** BEGIN **
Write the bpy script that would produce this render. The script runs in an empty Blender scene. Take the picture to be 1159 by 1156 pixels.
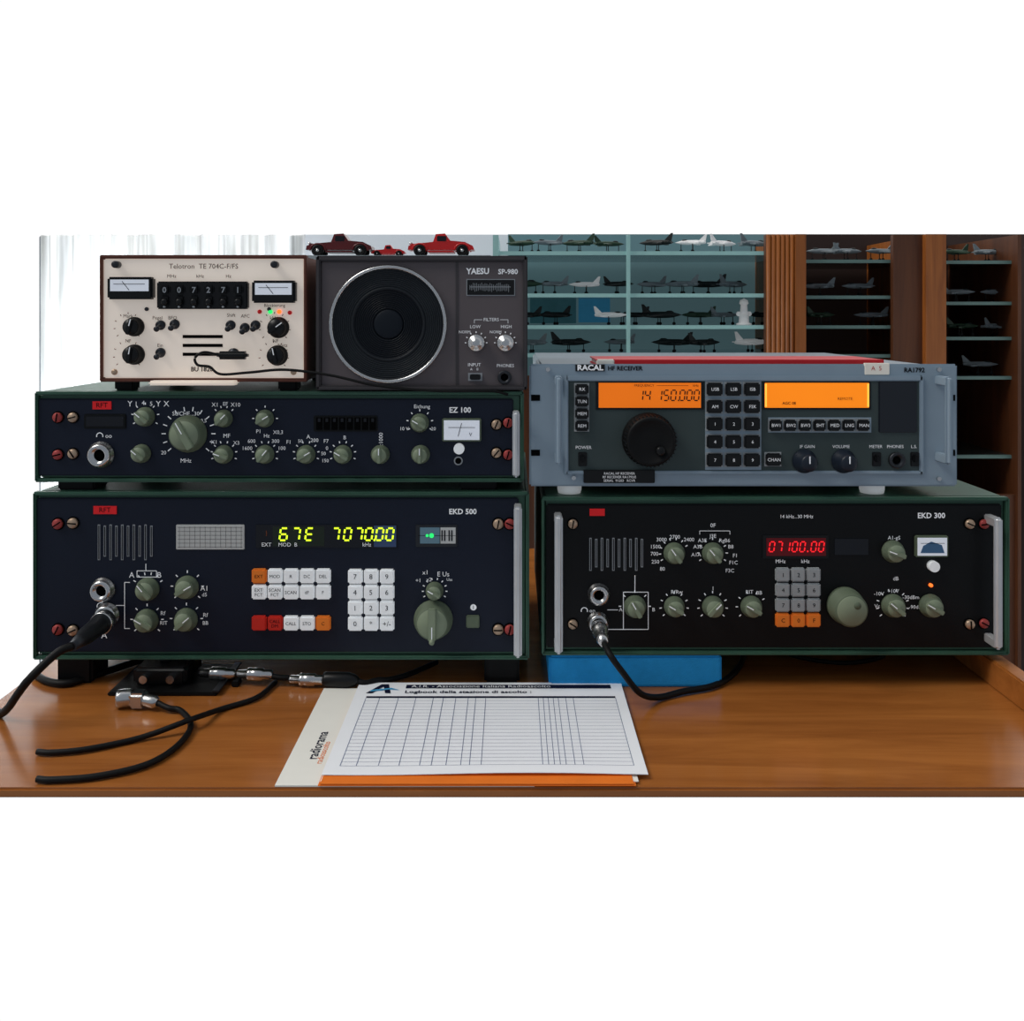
import bpy, bmesh, math, random
from mathutils import Vector, Matrix
random.seed(7)
S = bpy.context.scene
S.view_settings.view_transform = 'Standard'
S.view_settings.look = 'None'

# ---------------------------------------------------------------- materials
def lin(c):
    o = []
    for v in c[:3]:
        v /= 255.0
        o.append(v/12.92 if v <= 0.04045 else ((v+0.055)/1.055)**2.4)
    return (o[0], o[1], o[2], 1.0)
MATS = {}
def mat(name, col, rough=0.5, metal=0.0, spec=0.3, emit=0.0, var=0.12, vscale=40.0, bump=0.0):
    if name in MATS: return MATS[name]
    m = bpy.data.materials.new(name); m.use_nodes = True
    nt = m.node_tree; b = nt.nodes['Principled BSDF']
    c = lin(col)
    b.inputs['Roughness'].default_value = rough
    b.inputs['Metallic'].default_value = metal
    b.inputs['Specular IOR Level'].default_value = spec
    tc = nt.nodes.new('ShaderNodeTexCoord')
    nz = nt.nodes.new('ShaderNodeTexNoise'); nz.inputs['Scale'].default_value = vscale
    nz.inputs['Detail'].default_value = 4
    nt.links.new(tc.outputs['Object'], nz.inputs['Vector'])
    mx = nt.nodes.new('ShaderNodeMix'); mx.data_type = 'RGBA'
    mx.inputs['A'].default_value = tuple(v*(1-var) for v in c[:3])+(1,)
    mx.inputs['B'].default_value = tuple(min(1, v*(1+var)) for v in c[:3])+(1,)
    nt.links.new(nz.outputs['Fac'], mx.inputs['Factor'])
    nt.links.new(mx.outputs['Result'], b.inputs['Base Color'])
    if emit > 0:
        b.inputs['Emission Color'].default_value = c
        b.inputs['Emission Strength'].default_value = emit
    if bump > 0:
        bp = nt.nodes.new('ShaderNodeBump'); bp.inputs['Strength'].default_value = bump
        bp.inputs['Distance'].default_value = 0.001
        n2 = nt.nodes.new('ShaderNodeTexNoise'); n2.inputs['Scale'].default_value = 900
        nt.links.new(tc.outputs['Object'], n2.inputs['Vector'])
        nt.links.new(n2.outputs['Fac'], bp.inputs['Height'])
        nt.links.new(bp.outputs['Normal'], b.inputs['Normal'])
    MATS[name] = m
    return m

def wood(name, c1, c2, scale=(1.2, 14, 14), rough=0.35, spec=0.4):
    m = bpy.data.materials.new(name); m.use_nodes = True
    nt = m.node_tree; b = nt.nodes['Principled BSDF']
    tc = nt.nodes.new('ShaderNodeTexCoord'); mp = nt.nodes.new('ShaderNodeMapping')
    mp.inputs['Scale'].default_value = scale
    nt.links.new(tc.outputs['Object'], mp.inputs['Vector'])
    nz = nt.nodes.new('ShaderNodeTexNoise'); nz.inputs['Scale'].default_value = 3.0
    nz.inputs['Detail'].default_value = 8; nz.inputs['Roughness'].default_value = 0.65
    nz.inputs['Distortion'].default_value = 0.6
    nt.links.new(mp.outputs['Vector'], nz.inputs['Vector'])
    cr = nt.nodes.new('ShaderNodeValToRGB')
    cr.color_ramp.elements[0].position = 0.3; cr.color_ramp.elements[0].color = lin(c1)
    cr.color_ramp.elements[1].position = 0.72; cr.color_ramp.elements[1].color = lin(c2)
    nt.links.new(nz.outputs['Fac'], cr.inputs['Fac'])
    nt.links.new(cr.outputs['Color'], b.inputs['Base Color'])
    b.inputs['Roughness'].default_value = rough
    b.inputs['Specular IOR Level'].default_value = spec
    MATS[name] = m
    return m

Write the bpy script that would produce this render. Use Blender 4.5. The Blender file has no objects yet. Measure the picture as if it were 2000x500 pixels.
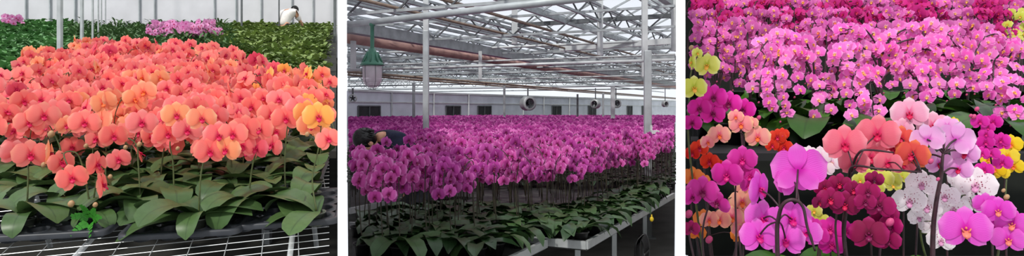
import bpy, bmesh, math, random
from mathutils import Vector, Matrix, Euler
R = random.Random(11)
PI = math.pi
F = 1300.0; HOR = 215.0; EYE = 1.5
scn = bpy.context.scene
COL = scn.collection

# ------------------------------------------------------------------ helpers
def P(px, py, d):                       # a point at distance d seen at that place of the photo
    return Vector(((px-1000)/F*d, d, EYE+(HOR-py)/F*d))
def PH(px, py, h):                      # a point at height h above the eye
    d = F*h/(HOR-py); return P(px, py, d)
def lin(c):
    return tuple([(x/255/12.92 if x/255 <= .04045 else ((x/255+.055)/1.055)**2.4) for x in c]) + (1,)
def link(o):
    COL.objects.link(o); return o
def mesh_from(name, V, Fc, mats, uv=None, mi=None, smooth=True):
    me = bpy.data.meshes.new(name)
    me.from_pydata([tuple(v) for v in V], [], Fc)
    for m in mats: me.materials.append(m)
    if mi:
        me.polygons.foreach_set('material_index', mi)
    if smooth:
        me.polygons.foreach_set('use_smooth', [True]*len(me.polygons))
    if uv:
        l = me.uv_layers.new(name='UVMap')
        idx = [0]*len(me.loops); me.loops.foreach_get('vertex_index', idx)
        flat = []
        for i in idx: flat += uv[i]
        l.data.foreach_set('uv', flat)
    me.update(); return me
class MB:
    def __init__(s): s.V=[]; s.F=[]; s.U=[]; s.M=[]
    def add(s, V, Fc, U=None, m=0):
        b=len(s.V); s.V+=[Vector(v) for v in V]; s.U+=(U if U else [(0,0)]*len(V))
        for f in Fc: s.F.append(tuple(b+i for i in f)); s.M.append(m)
    def join(s, o, M, mo=0):
        b=len(s.V); s.V+=[M@v for v in o.V]; s.U+=o.U
        s.F+=[tuple(b+i for i in f) for f in o.F]; s.M+=[m+mo for m in o.M]
    def box(s, c, size, M=None, m=0):
        x,y,z=[k/2 for k in size]; c=Vector(c)
        V=[Vector((a,b,d)) for a in(-x,x) for b in(-y,y) for d in(-z,z)]
        if M: V=[M@v for v in V]
        V=[v+c for v in V]
        s.add(V,[(0,1,3,2),(4,6,7,5),(0,4,5,1),(2,3,7,6),(0,2,6,4),(1,5,7,3)],None,m)
    def bar(s, p, q, w, h, m=0):
        p=Vector(p);q=Vector(q);d=(q-p)
        if d.length<1e-6: return
        d.normalize(); up=Vector((0,0,1))
        if abs(d.z)>.99: up=Vector((0,1,0))
        r=d.cross(up).normalized(); u=r.cross(d).normalized()
        V=[a+r*(x*w/2)+u*(y*h/2) for a in(p,q) for x,y in((-1,-1),(1,-1),(1,1),(-1,1))]
        s.add(V,[(0,1,2,3),(7,6,5,4),(0,4,5,1),(1,5,6,2),(2,6,7,3),(3,7,4,0)],None,m)
    def tube(s, pts, r, n=6, m=0, caps=True):
        pts=[Vector(p) for p in pts]; k=len(pts)
        if not hasattr(r,'__len__'): r=[r]*k
        V=[];ref=None
        for i,p in enumerate(pts):
            t=(pts[min(i+1,k-1)]-pts[max(i-1,0)])
            if t.length<1e-8: t=Vector((0,0,1))
            t.normalize()
            if ref is None:
                ref=Vector((1,0,0)) if abs(t.x)<.9 else Vector((0,1,0))
            a=(ref-t*ref.dot(t)).normalized(); ref=a; b=t.cross(a)
            for j in range(n):
                th=2*PI*j/n; V.append(p+(a*math.cos(th)+b*math.sin(th))*r[i])
        Fc=[(i*n+j,i*n+(j+1)%n,(i+1)*n+(j+1)%n,(i+1)*n+j) for i in range(k-1) for j in range(n)]
        if caps: Fc+=[tuple(range(n-1,-1,-1)),tuple((k-1)*n+j for j in range(n))]
        s.add(V,Fc,[(0,i/(k-1)) for i in range(k) for j in range(n)],m)
    def lathe(s, prof, n=16, c=(0,0,0), M=None, m=0):
        V=[];c=Vector(c)
        for (r,z) in prof:
            for j in range(n):
                v=Vector((r*math.cos(2*PI*j/n),r*math.sin(2*PI*j/n),z))
                if M: v=M@v
                V.append(v+c)
        Fc=[(i*n+j,i*n+(j+1)%n,(i+1)*n+(j+1)%n,(i+1)*n+j) for i in range(len(prof)-1) for j in range(n)]
        s.add(V,Fc,None,m)
    def ell(s, c, r, M=None, nu=8, nv=6, m=0):
        prof=[(math.sin(PI*i/nv),-math.cos(PI*i/nv)) for i in range(nv+1)]
        prof[0]=(.001,-1);prof[-1]=(.001,1)
        S=Matrix.Diagonal((r[0],r[1],r[2]))
        s.lathe(prof,nu,c,(M.to_3x3()@S) if M else S,m)
    def mesh(s, name, mats, smooth=True):
        return mesh_from(name,s.V,s.F,mats if isinstance(mats,(list,tuple)) else [mats],s.U,s.M,smooth)
    def build(s, name, mats, parent=None, smooth=False, loc=None):
        o=bpy.data.objects.new(name,s.mesh(name,mats,smooth)); link(o)
        if parent: o.parent=parent
        if loc is not None: o.location=loc
        return o
def catmull(pts, k=6):
    pts=[Vector(p) for p in pts]
    if len(pts)<3: return [pts[0].lerp(pts[-1],i/k) for i in range(k+1)]
    Q=[pts[0]*2-pts[1]]+pts+[pts[-1]*2-pts[-2]]; out=[]
    for i in range(1,len(Q)-2):
        a,b,c,d=Q[i-1:i+3]
        for j in range(k):
            t=j/k
            out.append(.5*((2*b)+(c-a)*t+(2*a-5*b+4*c-d)*t*t+(3*b-a-3*c+d)*t**3))
    out.append(pts[-1]); return out
def tag(o,label=None,cat=None,group=None,kind=None):
    if label:o['label']=label
    if cat:o['category']=cat
    if group:o['group']=group
    if kind:o['kind']=kind
    return o
def empty(name,loc,rz=0,label=None,cat=None,group=None,rot=None):
    o=bpy.data.objects.new(name,None); link(o); o.location=loc
    o.rotation_euler=rot if rot else (0,0,rz); o.empty_display_size=.05
    return tag(o,label,cat,group)
def inst(name,me,parent,loc,rot=(0,0,0),sc=1):
    o=bpy.data.objects.new(name,me); link(o); o.parent=parent
    o.location=loc; o.rotation_euler=rot; o.scale=(sc,sc,sc) if not hasattr(sc,'__len__') else sc
    return o
def face_cam(x,y): return math.atan2(-x,y)

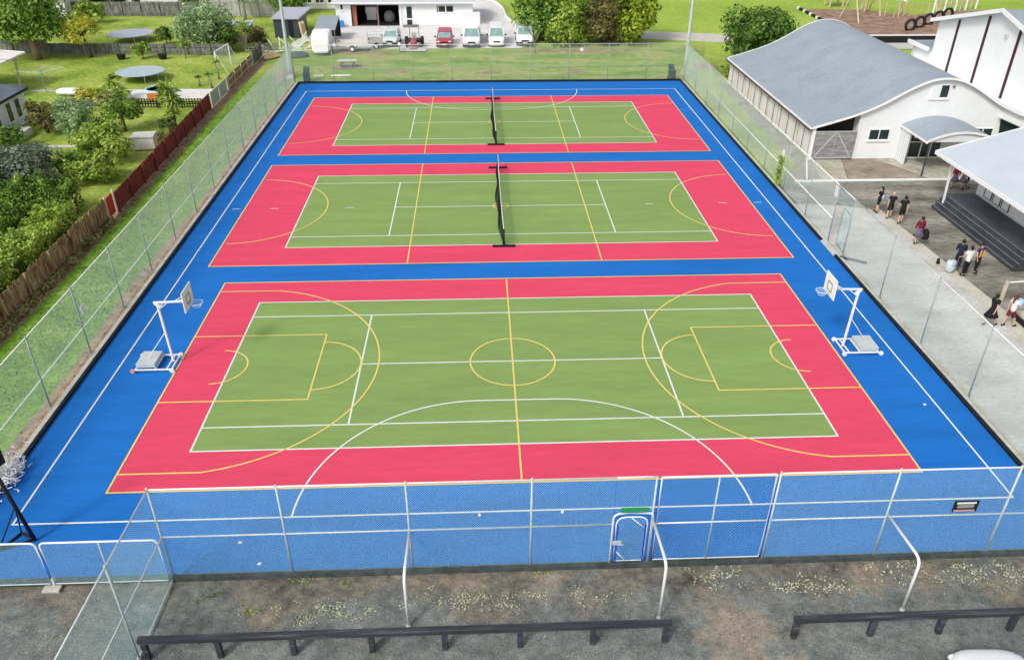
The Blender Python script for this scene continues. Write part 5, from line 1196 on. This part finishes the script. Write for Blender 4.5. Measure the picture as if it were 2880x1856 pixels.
** END **
▶ [What the task requires] Repeat only the lines from the one with "Write the bpy script that would produce this render. Use" down to the one with "COL = scn.collection", word for word and both included, and leave the pictures out.

▶ [Response]
Write the bpy script that would produce this render. Use Blender 4.5. The Blender file has no objects yet. Measure the picture as if it were 2000x500 pixels.
import bpy, bmesh, math, random
from mathutils import Vector, Matrix, Euler
R = random.Random(11)
PI = math.pi
F = 1300.0; HOR = 215.0; EYE = 1.5
scn = bpy.context.scene
COL = scn.collection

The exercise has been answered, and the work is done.